Set task: Copy out all of the material, matching it word for word.

☆ ☆ ☆ ☆

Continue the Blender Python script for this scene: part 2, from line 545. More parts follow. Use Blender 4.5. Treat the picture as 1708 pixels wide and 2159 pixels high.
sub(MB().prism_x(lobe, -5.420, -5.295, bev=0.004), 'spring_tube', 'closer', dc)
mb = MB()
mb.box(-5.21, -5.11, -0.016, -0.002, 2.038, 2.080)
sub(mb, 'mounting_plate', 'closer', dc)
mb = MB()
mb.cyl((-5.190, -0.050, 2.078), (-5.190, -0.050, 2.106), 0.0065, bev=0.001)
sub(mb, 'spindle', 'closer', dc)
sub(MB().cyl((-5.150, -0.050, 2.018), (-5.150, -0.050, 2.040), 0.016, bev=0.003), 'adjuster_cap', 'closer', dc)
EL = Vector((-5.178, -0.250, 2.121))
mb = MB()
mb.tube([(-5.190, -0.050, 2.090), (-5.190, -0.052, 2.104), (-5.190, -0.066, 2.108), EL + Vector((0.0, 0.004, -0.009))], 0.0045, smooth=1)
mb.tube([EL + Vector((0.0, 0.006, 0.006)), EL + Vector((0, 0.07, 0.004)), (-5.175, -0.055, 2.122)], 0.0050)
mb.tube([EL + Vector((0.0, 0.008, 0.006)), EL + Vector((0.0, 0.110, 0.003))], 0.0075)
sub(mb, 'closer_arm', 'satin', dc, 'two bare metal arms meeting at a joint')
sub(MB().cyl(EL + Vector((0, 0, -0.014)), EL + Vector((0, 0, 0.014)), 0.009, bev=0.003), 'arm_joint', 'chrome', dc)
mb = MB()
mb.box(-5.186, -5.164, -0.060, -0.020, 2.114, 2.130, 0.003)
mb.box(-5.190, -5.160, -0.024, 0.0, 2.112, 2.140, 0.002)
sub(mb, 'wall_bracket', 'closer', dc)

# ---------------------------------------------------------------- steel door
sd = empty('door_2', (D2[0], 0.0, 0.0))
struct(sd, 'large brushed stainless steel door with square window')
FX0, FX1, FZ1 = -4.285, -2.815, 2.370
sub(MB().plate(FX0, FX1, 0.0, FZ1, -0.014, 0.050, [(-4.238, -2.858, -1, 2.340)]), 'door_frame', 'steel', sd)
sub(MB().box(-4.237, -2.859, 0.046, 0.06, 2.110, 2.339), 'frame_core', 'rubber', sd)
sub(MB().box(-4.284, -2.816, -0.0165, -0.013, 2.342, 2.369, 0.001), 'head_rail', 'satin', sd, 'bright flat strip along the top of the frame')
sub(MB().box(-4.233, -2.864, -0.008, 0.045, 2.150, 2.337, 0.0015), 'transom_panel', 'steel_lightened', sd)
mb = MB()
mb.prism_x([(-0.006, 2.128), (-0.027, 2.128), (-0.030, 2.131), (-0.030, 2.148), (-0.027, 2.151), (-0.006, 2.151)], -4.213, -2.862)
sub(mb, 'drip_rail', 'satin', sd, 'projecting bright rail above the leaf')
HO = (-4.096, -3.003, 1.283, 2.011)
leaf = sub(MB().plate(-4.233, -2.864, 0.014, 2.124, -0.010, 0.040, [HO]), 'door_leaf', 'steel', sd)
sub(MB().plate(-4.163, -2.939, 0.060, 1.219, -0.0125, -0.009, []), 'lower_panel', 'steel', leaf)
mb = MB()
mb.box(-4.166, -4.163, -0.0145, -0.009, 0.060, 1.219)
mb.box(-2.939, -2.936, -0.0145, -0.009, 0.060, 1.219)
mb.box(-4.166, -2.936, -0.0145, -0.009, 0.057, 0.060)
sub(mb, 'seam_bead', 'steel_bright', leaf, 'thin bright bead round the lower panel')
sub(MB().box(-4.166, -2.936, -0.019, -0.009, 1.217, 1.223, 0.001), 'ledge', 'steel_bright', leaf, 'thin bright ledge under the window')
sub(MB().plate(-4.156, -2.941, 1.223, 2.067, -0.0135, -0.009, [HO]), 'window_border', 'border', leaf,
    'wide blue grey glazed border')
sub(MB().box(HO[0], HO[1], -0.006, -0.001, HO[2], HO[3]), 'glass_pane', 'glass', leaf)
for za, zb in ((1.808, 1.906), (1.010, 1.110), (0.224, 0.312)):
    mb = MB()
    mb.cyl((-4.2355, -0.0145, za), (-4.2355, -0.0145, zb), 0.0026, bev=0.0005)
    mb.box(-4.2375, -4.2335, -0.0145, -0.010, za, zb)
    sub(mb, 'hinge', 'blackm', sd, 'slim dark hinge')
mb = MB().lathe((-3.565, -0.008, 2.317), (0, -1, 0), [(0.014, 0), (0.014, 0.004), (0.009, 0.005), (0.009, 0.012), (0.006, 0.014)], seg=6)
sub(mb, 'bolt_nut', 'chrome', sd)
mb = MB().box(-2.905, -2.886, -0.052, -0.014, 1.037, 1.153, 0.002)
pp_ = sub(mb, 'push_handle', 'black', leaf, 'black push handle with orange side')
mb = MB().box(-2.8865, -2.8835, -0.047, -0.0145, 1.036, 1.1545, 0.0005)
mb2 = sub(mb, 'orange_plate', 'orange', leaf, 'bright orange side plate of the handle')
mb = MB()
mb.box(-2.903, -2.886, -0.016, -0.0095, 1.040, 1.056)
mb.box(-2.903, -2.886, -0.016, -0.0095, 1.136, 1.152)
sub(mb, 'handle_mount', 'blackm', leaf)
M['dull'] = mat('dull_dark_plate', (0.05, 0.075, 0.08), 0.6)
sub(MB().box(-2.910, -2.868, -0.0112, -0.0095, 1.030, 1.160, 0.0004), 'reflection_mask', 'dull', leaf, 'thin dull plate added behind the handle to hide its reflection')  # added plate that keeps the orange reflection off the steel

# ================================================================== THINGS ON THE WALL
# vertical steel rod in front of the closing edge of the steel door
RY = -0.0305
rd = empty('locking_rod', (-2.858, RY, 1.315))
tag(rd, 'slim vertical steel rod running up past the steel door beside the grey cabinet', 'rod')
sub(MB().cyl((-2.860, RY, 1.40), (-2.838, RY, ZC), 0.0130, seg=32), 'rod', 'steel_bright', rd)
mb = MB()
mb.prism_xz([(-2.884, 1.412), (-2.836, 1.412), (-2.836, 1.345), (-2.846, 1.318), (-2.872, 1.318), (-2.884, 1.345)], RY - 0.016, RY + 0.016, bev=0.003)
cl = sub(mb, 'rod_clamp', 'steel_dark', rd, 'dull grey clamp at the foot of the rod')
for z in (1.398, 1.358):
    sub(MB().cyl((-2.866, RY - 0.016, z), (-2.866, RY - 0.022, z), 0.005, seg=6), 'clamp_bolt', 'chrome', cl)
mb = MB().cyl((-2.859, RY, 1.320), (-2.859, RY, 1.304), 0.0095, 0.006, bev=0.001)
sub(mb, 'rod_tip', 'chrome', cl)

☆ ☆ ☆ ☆

Exercise result:
Continue the Blender Python script for this scene: part 2, from line 545. More parts follow. Use Blender 4.5. Treat the picture as 1708 pixels wide and 2159 pixels high.
sub(MB().prism_x(lobe, -5.420, -5.295, bev=0.004), 'spring_tube', 'closer', dc)
mb = MB()
mb.box(-5.21, -5.11, -0.016, -0.002, 2.038, 2.080)
sub(mb, 'mounting_plate', 'closer', dc)
mb = MB()
mb.cyl((-5.190, -0.050, 2.078), (-5.190, -0.050, 2.106), 0.0065, bev=0.001)
sub(mb, 'spindle', 'closer', dc)
sub(MB().cyl((-5.150, -0.050, 2.018), (-5.150, -0.050, 2.040), 0.016, bev=0.003), 'adjuster_cap', 'closer', dc)
EL = Vector((-5.178, -0.250, 2.121))
mb = MB()
mb.tube([(-5.190, -0.050, 2.090), (-5.190, -0.052, 2.104), (-5.190, -0.066, 2.108), EL + Vector((0.0, 0.004, -0.009))], 0.0045, smooth=1)
mb.tube([EL + Vector((0.0, 0.006, 0.006)), EL + Vector((0, 0.07, 0.004)), (-5.175, -0.055, 2.122)], 0.0050)
mb.tube([EL + Vector((0.0, 0.008, 0.006)), EL + Vector((0.0, 0.110, 0.003))], 0.0075)
sub(mb, 'closer_arm', 'satin', dc, 'two bare metal arms meeting at a joint')
sub(MB().cyl(EL + Vector((0, 0, -0.014)), EL + Vector((0, 0, 0.014)), 0.009, bev=0.003), 'arm_joint', 'chrome', dc)
mb = MB()
mb.box(-5.186, -5.164, -0.060, -0.020, 2.114, 2.130, 0.003)
mb.box(-5.190, -5.160, -0.024, 0.0, 2.112, 2.140, 0.002)
sub(mb, 'wall_bracket', 'closer', dc)

# ---------------------------------------------------------------- steel door
sd = empty('door_2', (D2[0], 0.0, 0.0))
struct(sd, 'large brushed stainless steel door with square window')
FX0, FX1, FZ1 = -4.285, -2.815, 2.370
sub(MB().plate(FX0, FX1, 0.0, FZ1, -0.014, 0.050, [(-4.238, -2.858, -1, 2.340)]), 'door_frame', 'steel', sd)
sub(MB().box(-4.237, -2.859, 0.046, 0.06, 2.110, 2.339), 'frame_core', 'rubber', sd)
sub(MB().box(-4.284, -2.816, -0.0165, -0.013, 2.342, 2.369, 0.001), 'head_rail', 'satin', sd, 'bright flat strip along the top of the frame')
sub(MB().box(-4.233, -2.864, -0.008, 0.045, 2.150, 2.337, 0.0015), 'transom_panel', 'steel_lightened', sd)
mb = MB()
mb.prism_x([(-0.006, 2.128), (-0.027, 2.128), (-0.030, 2.131), (-0.030, 2.148), (-0.027, 2.151), (-0.006, 2.151)], -4.213, -2.862)
sub(mb, 'drip_rail', 'satin', sd, 'projecting bright rail above the leaf')
HO = (-4.096, -3.003, 1.283, 2.011)
leaf = sub(MB().plate(-4.233, -2.864, 0.014, 2.124, -0.010, 0.040, [HO]), 'door_leaf', 'steel', sd)
sub(MB().plate(-4.163, -2.939, 0.060, 1.219, -0.0125, -0.009, []), 'lower_panel', 'steel', leaf)
mb = MB()
mb.box(-4.166, -4.163, -0.0145, -0.009, 0.060, 1.219)
mb.box(-2.939, -2.936, -0.0145, -0.009, 0.060, 1.219)
mb.box(-4.166, -2.936, -0.0145, -0.009, 0.057, 0.060)
sub(mb, 'seam_bead', 'steel_bright', leaf, 'thin bright bead round the lower panel')
sub(MB().box(-4.166, -2.936, -0.019, -0.009, 1.217, 1.223, 0.001), 'ledge', 'steel_bright', leaf, 'thin bright ledge under the window')
sub(MB().plate(-4.156, -2.941, 1.223, 2.067, -0.0135, -0.009, [HO]), 'window_border', 'border', leaf,
    'wide blue grey glazed border')
sub(MB().box(HO[0], HO[1], -0.006, -0.001, HO[2], HO[3]), 'glass_pane', 'glass', leaf)
for za, zb in ((1.808, 1.906), (1.010, 1.110), (0.224, 0.312)):
    mb = MB()
    mb.cyl((-4.2355, -0.0145, za), (-4.2355, -0.0145, zb), 0.0026, bev=0.0005)
    mb.box(-4.2375, -4.2335, -0.0145, -0.010, za, zb)
    sub(mb, 'hinge', 'blackm', sd, 'slim dark hinge')
mb = MB().lathe((-3.565, -0.008, 2.317), (0, -1, 0), [(0.014, 0), (0.014, 0.004), (0.009, 0.005), (0.009, 0.012), (0.006, 0.014)], seg=6)
sub(mb, 'bolt_nut', 'chrome', sd)
mb = MB().box(-2.905, -2.886, -0.052, -0.014, 1.037, 1.153, 0.002)
pp_ = sub(mb, 'push_handle', 'black', leaf, 'black push handle with orange side')
mb = MB().box(-2.8865, -2.8835, -0.047, -0.0145, 1.036, 1.1545, 0.0005)
mb2 = sub(mb, 'orange_plate', 'orange', leaf, 'bright orange side plate of the handle')
mb = MB()
mb.box(-2.903, -2.886, -0.016, -0.0095, 1.040, 1.056)
mb.box(-2.903, -2.886, -0.016, -0.0095, 1.136, 1.152)
sub(mb, 'handle_mount', 'blackm', leaf)
M['dull'] = mat('dull_dark_plate', (0.05, 0.075, 0.08), 0.6)
sub(MB().box(-2.910, -2.868, -0.0112, -0.0095, 1.030, 1.160, 0.0004), 'reflection_mask', 'dull', leaf, 'thin dull plate added behind the handle to hide its reflection')  # added plate that keeps the orange reflection off the steel

# ================================================================== THINGS ON THE WALL
# vertical steel rod in front of the closing edge of the steel door
RY = -0.0305
rd = empty('locking_rod', (-2.858, RY, 1.315))
tag(rd, 'slim vertical steel rod running up past the steel door beside the grey cabinet', 'rod')
sub(MB().cyl((-2.860, RY, 1.40), (-2.838, RY, ZC), 0.0130, seg=32), 'rod', 'steel_bright', rd)
mb = MB()
mb.prism_xz([(-2.884, 1.412), (-2.836, 1.412), (-2.836, 1.345), (-2.846, 1.318), (-2.872, 1.318), (-2.884, 1.345)], RY - 0.016, RY + 0.016, bev=0.003)
cl = sub(mb, 'rod_clamp', 'steel_dark', rd, 'dull grey clamp at the foot of the rod')
for z in (1.398, 1.358):
    sub(MB().cyl((-2.866, RY - 0.016, z), (-2.866, RY - 0.022, z), 0.005, seg=6), 'clamp_bolt', 'chrome', cl)
mb = MB().cyl((-2.859, RY, 1.320), (-2.859, RY, 1.304), 0.0095, 0.006, bev=0.001)
sub(mb, 'rod_tip', 'chrome', cl)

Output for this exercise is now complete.